A violência doméstica é o "grande motor" que atira as mulheres para a situação de sem-abrigo, destino a que tentam fugir, mas em que acabam por cair após esgotadas todas as alternativas, refere a investigadora Ana Ferreira Martins em declarações à Lusa.

"A rua é um lugar público que ainda é muito mais fácil para o homem dominar ou gerir do que para uma mulher e é essa situação que a mulher evita até ao último momento enfrentar. Mas esta fuga à rua faz com que vivam situações de muita dureza e muita violência" ao longo da vida, adiantou a também autora do livro As Sem-abrigo de Lisboa, que será lançado no dia 31 de Março.

"Uma mulher prefere estar em casa e ser vítima de um marido, de um companheiro, do que ir viver para a rua", uma situação que ainda "é mais visível e mais marcante" quando existem filhos. Para não caírem na "forma mais extrema de ser sem-abrigo, que é estar na rua", as mulheres procuram outras soluções, como a casa dos amigos ou de familiares, disse Ana Ferreira Martins, que estudou esta realidade na sua tese de mestrado e que decidiu agora publicar em livro.

"Quando se vê uma mulher a mudar com alguma frequência de casa para casa, [sabe-se que] é uma situação que potencialmente vai acabar na rua, porque não tem uma solução a nível da habitação", sublinhou.

Traçando o retrato das mulheres abrangidas no estudo, a investigadora disse que são maioritariamente jovens, solteiras, desempregadas, com baixa escolaridade, sem formação profissional e com empregos precários. "A maior parte são mães, dormem na casa de amigos ou na rua. Algumas partilham de forma instável e com grande alternância as suas vidas com diferentes parceiros", descreveu.

"Príncipe encantado"

Apesar da situação de sem-abrigo ser "devastadora para homens e mulheres", estas são "duplamente penalizadas": "É como um castigo, uma punição porque já passaram por situações na infância de violência doméstica" e depois acabam por encontrar um companheiro que as maltrata.
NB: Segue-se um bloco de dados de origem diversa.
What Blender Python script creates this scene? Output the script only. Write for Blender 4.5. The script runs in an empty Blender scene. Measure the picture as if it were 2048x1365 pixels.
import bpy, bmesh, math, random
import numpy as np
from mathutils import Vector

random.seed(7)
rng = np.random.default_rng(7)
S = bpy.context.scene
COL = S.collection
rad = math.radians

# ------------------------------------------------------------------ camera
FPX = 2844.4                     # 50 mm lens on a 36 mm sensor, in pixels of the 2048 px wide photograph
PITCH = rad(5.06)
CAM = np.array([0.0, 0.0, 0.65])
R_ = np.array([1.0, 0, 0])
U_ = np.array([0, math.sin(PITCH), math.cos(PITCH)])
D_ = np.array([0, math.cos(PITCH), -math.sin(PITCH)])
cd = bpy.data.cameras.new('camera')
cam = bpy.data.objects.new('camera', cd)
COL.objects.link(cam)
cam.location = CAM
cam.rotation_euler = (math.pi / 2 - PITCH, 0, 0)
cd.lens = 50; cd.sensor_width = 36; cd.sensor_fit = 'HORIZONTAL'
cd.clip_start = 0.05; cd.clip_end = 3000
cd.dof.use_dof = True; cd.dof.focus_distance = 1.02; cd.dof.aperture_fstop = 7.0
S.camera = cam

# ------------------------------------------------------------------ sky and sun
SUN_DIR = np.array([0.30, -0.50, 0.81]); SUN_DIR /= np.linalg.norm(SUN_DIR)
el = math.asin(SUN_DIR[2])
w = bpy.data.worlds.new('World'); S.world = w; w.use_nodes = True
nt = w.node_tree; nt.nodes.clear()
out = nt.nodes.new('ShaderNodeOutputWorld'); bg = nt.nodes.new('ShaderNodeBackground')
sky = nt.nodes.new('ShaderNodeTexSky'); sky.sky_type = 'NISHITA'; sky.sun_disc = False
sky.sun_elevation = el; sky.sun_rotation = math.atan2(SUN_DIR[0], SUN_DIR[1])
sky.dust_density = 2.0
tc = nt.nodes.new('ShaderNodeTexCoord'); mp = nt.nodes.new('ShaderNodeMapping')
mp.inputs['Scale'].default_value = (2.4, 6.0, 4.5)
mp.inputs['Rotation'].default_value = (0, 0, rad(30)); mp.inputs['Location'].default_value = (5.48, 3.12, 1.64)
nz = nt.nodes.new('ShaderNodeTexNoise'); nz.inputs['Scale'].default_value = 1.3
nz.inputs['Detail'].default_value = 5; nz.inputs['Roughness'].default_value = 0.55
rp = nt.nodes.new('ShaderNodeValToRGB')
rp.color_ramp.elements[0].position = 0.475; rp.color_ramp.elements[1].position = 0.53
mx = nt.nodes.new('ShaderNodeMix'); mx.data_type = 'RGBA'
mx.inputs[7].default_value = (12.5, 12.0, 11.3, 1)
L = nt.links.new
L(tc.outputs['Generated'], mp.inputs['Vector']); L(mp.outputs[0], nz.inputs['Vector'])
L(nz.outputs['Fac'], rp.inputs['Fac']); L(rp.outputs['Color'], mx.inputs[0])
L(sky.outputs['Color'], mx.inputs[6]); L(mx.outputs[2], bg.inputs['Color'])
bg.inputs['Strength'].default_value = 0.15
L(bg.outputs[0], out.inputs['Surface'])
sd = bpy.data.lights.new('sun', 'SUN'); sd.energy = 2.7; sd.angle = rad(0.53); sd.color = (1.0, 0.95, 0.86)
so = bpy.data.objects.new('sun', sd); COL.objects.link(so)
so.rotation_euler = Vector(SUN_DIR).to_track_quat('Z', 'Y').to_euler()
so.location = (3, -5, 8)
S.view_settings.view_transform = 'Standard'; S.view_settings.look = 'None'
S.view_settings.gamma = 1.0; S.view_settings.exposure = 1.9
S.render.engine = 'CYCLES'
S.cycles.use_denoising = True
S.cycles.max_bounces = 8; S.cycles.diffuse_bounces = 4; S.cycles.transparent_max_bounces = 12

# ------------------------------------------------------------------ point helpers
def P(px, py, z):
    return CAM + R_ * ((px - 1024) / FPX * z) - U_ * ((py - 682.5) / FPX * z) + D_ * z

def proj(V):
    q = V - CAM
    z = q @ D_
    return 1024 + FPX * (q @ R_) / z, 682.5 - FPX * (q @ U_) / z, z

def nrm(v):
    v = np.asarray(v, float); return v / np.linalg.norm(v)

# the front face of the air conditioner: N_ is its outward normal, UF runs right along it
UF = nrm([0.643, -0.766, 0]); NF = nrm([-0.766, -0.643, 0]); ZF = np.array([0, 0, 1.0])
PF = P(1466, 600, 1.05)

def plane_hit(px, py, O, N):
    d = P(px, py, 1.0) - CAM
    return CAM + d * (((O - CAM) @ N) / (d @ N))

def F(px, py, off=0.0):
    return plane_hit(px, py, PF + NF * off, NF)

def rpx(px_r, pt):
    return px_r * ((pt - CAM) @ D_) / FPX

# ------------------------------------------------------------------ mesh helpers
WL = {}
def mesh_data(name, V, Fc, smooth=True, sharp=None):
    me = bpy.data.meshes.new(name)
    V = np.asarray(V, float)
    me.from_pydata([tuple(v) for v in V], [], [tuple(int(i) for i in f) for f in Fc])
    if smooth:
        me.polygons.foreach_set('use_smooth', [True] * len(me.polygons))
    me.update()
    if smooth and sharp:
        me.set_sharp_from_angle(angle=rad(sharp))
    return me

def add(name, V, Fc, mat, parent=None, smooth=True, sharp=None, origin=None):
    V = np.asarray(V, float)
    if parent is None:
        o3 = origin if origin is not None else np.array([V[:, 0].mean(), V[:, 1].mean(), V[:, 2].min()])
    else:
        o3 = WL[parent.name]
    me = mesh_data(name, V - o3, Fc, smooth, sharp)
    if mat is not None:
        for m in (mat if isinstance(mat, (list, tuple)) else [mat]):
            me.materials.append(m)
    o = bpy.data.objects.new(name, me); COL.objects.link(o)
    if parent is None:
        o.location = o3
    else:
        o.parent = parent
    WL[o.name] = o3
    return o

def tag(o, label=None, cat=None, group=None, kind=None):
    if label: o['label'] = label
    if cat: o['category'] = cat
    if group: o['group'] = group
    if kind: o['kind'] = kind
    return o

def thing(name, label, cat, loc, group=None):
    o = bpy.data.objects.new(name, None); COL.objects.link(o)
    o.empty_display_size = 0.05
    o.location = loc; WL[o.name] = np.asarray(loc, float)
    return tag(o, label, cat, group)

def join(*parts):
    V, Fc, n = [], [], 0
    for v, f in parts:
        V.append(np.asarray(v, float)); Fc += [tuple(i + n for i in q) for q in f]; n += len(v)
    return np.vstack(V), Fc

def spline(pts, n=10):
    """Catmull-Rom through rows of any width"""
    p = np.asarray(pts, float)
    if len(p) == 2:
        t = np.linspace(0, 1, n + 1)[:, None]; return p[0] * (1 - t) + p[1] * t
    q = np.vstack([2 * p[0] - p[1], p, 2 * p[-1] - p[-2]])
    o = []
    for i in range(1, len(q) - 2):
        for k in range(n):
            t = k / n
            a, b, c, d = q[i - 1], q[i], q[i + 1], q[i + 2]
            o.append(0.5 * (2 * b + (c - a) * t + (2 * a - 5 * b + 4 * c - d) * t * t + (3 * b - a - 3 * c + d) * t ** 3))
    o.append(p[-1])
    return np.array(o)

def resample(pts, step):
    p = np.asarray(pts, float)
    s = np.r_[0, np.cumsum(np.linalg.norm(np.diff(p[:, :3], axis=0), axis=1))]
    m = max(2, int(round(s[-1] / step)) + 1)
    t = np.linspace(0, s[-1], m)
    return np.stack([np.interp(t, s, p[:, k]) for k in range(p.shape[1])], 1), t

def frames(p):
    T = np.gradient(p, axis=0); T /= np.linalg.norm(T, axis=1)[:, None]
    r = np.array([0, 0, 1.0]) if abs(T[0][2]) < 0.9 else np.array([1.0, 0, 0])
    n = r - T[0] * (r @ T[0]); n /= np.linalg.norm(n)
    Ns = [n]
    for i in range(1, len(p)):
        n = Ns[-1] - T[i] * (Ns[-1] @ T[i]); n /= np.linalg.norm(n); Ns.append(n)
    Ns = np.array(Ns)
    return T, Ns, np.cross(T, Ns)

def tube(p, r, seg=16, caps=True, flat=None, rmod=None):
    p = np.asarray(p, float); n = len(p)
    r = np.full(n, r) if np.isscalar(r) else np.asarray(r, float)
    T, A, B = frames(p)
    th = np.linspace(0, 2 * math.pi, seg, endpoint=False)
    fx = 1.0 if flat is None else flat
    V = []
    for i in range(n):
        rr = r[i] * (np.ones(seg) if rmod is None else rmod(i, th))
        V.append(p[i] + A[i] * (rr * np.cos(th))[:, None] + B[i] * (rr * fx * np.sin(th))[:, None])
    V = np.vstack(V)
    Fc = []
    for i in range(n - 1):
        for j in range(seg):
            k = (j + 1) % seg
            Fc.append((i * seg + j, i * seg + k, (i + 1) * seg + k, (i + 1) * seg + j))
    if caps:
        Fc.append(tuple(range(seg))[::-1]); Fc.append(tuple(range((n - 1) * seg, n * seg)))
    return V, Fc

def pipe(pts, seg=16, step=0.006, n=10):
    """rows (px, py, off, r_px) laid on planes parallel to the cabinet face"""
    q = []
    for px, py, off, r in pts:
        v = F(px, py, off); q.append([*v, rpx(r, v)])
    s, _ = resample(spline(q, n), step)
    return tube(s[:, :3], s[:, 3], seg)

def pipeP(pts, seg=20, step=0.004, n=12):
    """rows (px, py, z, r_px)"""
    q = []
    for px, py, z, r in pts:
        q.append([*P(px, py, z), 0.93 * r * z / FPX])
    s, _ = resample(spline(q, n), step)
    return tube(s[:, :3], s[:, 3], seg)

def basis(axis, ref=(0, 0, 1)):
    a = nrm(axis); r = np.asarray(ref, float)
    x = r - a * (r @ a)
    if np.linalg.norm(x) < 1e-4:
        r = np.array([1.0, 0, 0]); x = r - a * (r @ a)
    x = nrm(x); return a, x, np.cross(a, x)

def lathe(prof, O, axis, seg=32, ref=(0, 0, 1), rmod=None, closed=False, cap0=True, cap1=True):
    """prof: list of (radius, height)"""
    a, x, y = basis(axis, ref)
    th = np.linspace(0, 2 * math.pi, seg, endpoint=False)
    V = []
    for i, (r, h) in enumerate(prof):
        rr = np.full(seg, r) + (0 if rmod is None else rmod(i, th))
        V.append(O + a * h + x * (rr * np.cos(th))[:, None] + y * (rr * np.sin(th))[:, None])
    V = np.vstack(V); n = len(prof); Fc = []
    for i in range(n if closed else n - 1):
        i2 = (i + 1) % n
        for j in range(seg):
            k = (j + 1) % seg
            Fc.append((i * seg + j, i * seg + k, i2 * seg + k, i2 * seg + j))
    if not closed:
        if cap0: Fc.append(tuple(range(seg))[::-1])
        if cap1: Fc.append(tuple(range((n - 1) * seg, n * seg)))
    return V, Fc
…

Mas mesmo sofrendo estas situações de violência, continuam a "idealizar o príncipe encantado", contou Ana Ferreira Martins.

Apesar de haver instituições vocacionadas e especializadas para mulheres mães vítimas de violência doméstica que as retiram de situação de rua, estas não resolvem a situação de não terem uma habitação.

"Enquanto têm filhos, vão tendo respostas que minimizam a situação de extrema vulnerabilidade e violência em que se encontram", mas quando os filhos são institucionalizado devido à situação de risco em que se encontram, "a mulher cai na rua".

Quando caem na situação de sem-abrigo, as mulheres escolhem locais sem grande visibilidade para se esconder, como uma habitação degradada, carros abandonados ou um vão de escada. A este propósito, recordou a história de uma mulher que viveu durante meses no aeroporto de Lisboa e trabalhava em hotéis a fazer camas.

"O que percebi é que as mulheres tentam sempre o apoio do homem, mesmo na rua", seguindo o modelo patriarcal, adiantou a investigadora, que decidiu publicar o livro para alertar para estes casos e evitar que mais mulheres caiam nesta situação.